== What the exercise asks ==
Locate, in the data below, the line that contains "bx(3.2, 3.4, ya" and the line that contains "bx(.0, 3.3, ya"; reproduce exactly those two lines and every line between them, nothing more.

== Given entries ==

++++++++++++++++++++

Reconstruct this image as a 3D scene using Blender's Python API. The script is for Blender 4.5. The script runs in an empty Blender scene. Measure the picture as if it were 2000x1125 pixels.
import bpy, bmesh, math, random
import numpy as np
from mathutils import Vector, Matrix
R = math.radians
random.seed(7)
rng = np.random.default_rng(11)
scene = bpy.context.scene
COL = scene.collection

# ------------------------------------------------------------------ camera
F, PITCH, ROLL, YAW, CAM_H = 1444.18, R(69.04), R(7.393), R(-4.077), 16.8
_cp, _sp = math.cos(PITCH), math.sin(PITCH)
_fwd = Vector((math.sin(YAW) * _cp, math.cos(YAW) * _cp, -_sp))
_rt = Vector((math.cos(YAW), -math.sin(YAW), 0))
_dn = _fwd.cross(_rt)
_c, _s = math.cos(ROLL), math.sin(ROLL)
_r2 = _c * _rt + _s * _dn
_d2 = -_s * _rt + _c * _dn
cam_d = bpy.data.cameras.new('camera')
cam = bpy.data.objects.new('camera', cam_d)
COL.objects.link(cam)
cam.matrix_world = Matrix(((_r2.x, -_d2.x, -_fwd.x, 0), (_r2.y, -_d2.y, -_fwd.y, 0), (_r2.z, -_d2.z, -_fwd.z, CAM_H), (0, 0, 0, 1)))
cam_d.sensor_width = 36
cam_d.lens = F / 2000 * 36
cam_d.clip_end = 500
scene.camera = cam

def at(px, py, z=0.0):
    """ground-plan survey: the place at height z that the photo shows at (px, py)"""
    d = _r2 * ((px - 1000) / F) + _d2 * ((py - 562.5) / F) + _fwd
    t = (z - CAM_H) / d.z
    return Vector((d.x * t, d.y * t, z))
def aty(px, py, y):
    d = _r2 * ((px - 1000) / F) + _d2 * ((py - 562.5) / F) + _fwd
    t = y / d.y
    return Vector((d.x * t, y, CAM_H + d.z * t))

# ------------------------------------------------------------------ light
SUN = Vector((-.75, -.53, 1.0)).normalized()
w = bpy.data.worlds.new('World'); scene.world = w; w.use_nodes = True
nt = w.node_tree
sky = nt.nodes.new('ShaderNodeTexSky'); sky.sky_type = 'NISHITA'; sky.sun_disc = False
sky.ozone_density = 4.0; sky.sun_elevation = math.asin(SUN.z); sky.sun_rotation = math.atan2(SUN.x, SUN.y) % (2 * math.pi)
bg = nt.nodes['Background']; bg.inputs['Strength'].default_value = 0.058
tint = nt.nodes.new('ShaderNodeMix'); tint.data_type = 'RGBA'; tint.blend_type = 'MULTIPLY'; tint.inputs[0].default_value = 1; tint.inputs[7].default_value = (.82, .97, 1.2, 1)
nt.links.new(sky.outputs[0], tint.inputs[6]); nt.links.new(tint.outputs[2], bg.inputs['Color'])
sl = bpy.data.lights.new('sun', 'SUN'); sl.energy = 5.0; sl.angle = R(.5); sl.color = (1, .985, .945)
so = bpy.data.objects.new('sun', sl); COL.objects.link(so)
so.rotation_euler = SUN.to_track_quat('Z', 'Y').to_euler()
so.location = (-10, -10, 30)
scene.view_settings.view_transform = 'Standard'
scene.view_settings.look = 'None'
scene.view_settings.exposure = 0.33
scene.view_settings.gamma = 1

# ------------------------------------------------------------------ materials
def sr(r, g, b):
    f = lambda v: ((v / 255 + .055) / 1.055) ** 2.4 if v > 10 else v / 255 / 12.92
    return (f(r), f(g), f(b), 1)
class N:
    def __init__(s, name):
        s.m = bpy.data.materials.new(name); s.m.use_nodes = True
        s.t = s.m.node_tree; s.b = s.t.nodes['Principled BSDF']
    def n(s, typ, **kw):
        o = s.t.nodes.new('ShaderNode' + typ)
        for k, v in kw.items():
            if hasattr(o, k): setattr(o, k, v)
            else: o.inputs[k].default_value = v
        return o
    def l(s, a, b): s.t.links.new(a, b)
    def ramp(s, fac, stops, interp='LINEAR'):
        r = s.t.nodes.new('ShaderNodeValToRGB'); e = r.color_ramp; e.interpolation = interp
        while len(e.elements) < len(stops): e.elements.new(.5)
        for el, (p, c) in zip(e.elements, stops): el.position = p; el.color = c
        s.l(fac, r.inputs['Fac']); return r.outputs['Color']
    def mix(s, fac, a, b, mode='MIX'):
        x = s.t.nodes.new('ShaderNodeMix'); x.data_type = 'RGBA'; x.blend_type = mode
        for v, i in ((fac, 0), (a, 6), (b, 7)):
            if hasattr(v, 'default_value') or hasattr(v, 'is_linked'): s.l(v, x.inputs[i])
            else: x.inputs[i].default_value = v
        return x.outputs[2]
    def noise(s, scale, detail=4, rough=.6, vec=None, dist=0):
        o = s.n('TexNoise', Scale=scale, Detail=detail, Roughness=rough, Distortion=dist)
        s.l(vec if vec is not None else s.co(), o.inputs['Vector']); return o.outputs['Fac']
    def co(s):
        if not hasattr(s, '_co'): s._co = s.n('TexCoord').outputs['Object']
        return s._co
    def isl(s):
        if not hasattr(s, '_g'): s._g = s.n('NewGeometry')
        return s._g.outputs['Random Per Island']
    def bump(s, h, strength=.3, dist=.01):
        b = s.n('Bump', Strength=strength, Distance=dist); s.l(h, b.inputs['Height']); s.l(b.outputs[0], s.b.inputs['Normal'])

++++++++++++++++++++

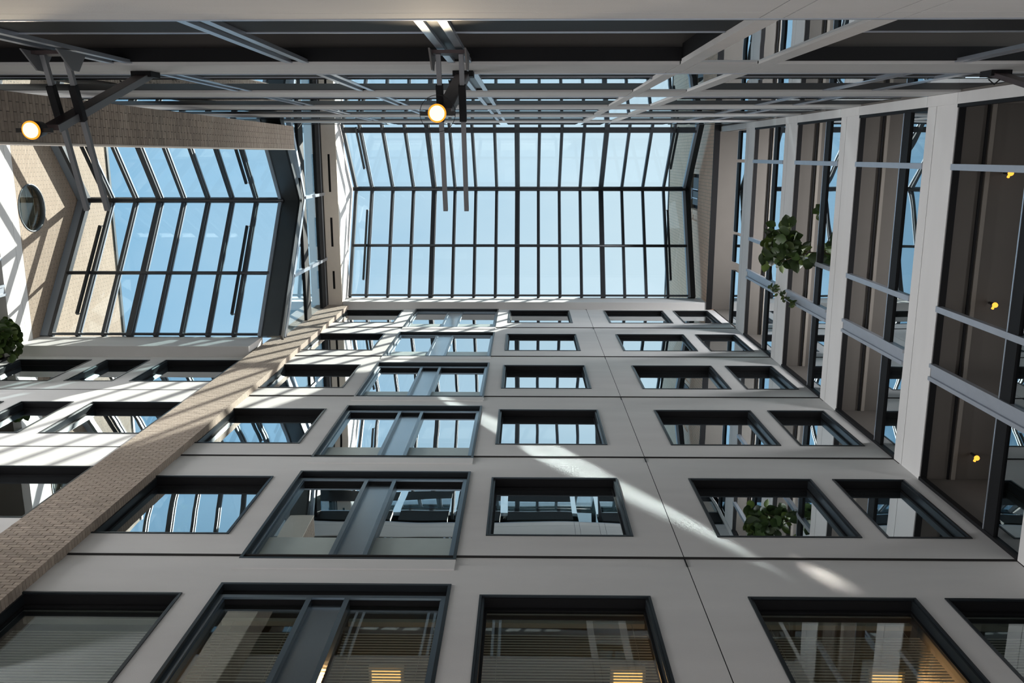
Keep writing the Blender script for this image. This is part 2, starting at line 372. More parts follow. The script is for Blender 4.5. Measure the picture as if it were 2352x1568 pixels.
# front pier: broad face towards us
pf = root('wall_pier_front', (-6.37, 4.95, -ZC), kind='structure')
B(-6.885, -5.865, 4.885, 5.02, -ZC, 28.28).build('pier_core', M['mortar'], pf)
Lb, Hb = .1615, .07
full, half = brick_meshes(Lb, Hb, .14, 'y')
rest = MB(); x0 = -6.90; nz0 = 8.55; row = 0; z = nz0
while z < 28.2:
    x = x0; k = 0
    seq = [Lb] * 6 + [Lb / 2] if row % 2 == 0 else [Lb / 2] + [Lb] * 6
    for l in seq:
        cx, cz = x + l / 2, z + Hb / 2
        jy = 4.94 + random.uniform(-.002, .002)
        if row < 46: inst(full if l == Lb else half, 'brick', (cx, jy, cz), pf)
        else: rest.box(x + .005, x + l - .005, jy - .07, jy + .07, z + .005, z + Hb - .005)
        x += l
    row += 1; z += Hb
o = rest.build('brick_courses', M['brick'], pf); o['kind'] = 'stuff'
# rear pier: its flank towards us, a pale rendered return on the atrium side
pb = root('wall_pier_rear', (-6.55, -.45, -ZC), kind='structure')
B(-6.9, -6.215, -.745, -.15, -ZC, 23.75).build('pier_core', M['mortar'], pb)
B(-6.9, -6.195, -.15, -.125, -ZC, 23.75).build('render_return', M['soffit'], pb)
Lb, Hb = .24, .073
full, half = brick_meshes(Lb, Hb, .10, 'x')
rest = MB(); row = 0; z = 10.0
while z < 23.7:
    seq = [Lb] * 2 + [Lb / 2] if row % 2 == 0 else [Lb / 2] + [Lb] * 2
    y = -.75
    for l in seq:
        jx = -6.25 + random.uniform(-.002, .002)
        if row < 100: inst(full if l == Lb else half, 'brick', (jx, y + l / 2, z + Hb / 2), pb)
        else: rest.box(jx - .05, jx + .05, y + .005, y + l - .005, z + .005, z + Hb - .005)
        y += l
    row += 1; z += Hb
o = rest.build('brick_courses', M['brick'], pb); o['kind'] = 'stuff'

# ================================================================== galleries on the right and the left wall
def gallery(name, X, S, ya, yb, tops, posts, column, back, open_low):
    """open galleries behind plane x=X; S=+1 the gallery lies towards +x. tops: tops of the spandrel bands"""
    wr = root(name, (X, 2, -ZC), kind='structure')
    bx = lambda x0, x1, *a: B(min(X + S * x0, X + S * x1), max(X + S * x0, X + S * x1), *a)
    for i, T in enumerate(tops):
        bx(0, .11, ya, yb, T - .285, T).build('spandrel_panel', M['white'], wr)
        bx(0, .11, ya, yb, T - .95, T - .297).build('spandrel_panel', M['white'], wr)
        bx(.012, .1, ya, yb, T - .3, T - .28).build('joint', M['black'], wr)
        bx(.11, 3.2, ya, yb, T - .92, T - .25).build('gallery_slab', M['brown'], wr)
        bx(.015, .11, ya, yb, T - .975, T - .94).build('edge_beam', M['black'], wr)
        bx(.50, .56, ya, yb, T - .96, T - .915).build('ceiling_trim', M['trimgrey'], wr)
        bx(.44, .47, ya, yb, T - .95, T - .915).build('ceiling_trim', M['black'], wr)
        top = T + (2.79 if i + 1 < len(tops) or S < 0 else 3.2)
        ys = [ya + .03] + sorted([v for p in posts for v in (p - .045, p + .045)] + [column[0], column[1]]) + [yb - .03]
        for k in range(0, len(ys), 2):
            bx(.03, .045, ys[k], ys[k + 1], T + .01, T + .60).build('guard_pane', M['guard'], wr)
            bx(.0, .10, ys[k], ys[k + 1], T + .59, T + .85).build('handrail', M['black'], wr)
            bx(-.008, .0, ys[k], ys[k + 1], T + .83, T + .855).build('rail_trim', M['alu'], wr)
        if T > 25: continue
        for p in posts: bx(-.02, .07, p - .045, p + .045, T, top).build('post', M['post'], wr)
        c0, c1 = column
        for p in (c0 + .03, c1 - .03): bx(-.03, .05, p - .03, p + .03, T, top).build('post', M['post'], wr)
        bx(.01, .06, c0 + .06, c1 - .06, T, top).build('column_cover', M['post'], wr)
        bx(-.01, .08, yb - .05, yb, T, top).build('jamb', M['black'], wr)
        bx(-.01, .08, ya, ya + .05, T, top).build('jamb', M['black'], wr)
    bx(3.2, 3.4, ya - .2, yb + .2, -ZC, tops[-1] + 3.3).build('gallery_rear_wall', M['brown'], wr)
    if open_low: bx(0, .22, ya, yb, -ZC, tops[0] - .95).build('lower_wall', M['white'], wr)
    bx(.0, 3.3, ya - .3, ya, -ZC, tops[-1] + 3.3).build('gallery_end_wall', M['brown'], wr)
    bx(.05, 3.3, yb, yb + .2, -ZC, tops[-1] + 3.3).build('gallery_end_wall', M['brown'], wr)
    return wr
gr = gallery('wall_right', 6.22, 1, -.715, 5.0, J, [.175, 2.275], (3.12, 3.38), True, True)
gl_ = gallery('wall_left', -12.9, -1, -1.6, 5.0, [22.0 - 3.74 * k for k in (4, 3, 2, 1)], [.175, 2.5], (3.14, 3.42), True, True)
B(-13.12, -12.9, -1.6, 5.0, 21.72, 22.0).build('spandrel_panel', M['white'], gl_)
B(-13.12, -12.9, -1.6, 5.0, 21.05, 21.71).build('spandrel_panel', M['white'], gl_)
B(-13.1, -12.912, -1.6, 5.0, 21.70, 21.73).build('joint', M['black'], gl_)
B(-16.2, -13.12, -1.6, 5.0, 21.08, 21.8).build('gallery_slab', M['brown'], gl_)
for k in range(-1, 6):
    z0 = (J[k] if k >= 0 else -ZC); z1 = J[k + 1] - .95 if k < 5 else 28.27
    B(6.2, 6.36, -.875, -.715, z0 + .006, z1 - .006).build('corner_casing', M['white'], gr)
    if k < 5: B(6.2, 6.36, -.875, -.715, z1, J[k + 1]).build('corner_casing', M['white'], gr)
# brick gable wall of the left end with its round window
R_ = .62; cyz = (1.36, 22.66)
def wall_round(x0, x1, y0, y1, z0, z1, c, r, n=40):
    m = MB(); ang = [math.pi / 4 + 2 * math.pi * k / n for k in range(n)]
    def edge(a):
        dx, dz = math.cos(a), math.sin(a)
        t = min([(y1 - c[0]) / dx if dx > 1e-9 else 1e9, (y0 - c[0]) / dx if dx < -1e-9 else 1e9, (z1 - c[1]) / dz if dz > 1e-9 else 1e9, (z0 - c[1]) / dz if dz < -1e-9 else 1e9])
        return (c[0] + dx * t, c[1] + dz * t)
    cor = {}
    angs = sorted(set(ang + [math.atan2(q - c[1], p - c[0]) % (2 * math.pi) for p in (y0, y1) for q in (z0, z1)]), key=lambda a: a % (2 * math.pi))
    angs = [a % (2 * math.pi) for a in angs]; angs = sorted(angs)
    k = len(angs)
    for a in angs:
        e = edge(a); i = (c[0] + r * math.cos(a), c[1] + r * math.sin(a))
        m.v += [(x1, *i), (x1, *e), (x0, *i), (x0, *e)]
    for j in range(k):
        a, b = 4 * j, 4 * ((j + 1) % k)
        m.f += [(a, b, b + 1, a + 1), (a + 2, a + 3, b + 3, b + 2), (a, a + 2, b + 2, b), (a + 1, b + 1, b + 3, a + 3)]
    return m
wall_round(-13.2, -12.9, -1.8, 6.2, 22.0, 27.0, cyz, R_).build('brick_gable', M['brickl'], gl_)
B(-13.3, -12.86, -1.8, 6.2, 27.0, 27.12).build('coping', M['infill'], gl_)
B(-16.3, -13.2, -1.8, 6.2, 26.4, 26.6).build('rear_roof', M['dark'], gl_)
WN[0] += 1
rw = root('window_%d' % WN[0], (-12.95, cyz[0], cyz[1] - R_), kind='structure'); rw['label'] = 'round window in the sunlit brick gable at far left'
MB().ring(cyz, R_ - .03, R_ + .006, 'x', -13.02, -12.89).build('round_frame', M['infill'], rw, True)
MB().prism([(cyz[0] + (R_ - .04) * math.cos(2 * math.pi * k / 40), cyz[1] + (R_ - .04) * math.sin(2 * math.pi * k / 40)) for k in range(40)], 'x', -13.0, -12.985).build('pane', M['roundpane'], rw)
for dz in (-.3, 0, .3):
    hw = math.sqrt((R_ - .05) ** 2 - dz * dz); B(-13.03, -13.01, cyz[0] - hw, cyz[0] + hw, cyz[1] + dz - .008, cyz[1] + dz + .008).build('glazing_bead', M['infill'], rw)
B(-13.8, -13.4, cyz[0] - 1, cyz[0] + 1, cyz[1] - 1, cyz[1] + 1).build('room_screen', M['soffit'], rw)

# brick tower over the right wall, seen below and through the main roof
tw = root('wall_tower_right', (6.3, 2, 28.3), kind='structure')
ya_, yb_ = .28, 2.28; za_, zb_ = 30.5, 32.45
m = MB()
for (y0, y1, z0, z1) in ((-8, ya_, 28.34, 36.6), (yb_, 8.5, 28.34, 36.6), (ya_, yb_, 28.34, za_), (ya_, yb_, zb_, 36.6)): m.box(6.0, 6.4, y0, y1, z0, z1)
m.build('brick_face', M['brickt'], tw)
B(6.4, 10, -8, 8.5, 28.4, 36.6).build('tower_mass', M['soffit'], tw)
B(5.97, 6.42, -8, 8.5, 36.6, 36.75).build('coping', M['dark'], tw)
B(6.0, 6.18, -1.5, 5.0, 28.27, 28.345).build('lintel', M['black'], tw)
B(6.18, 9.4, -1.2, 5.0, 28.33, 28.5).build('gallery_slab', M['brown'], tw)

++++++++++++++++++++

== Task output ==
    bx(3.2, 3.4, ya - .2, yb + .2, -ZC, tops[-1] + 3.3).build('gallery_rear_wall', M['brown'], wr)
    if open_low: bx(0, .22, ya, yb, -ZC, tops[0] - .95).build('lower_wall', M['white'], wr)
    bx(.0, 3.3, ya - .3, ya, -ZC, tops[-1] + 3.3).build('gallery_end_wall', M['brown'], wr)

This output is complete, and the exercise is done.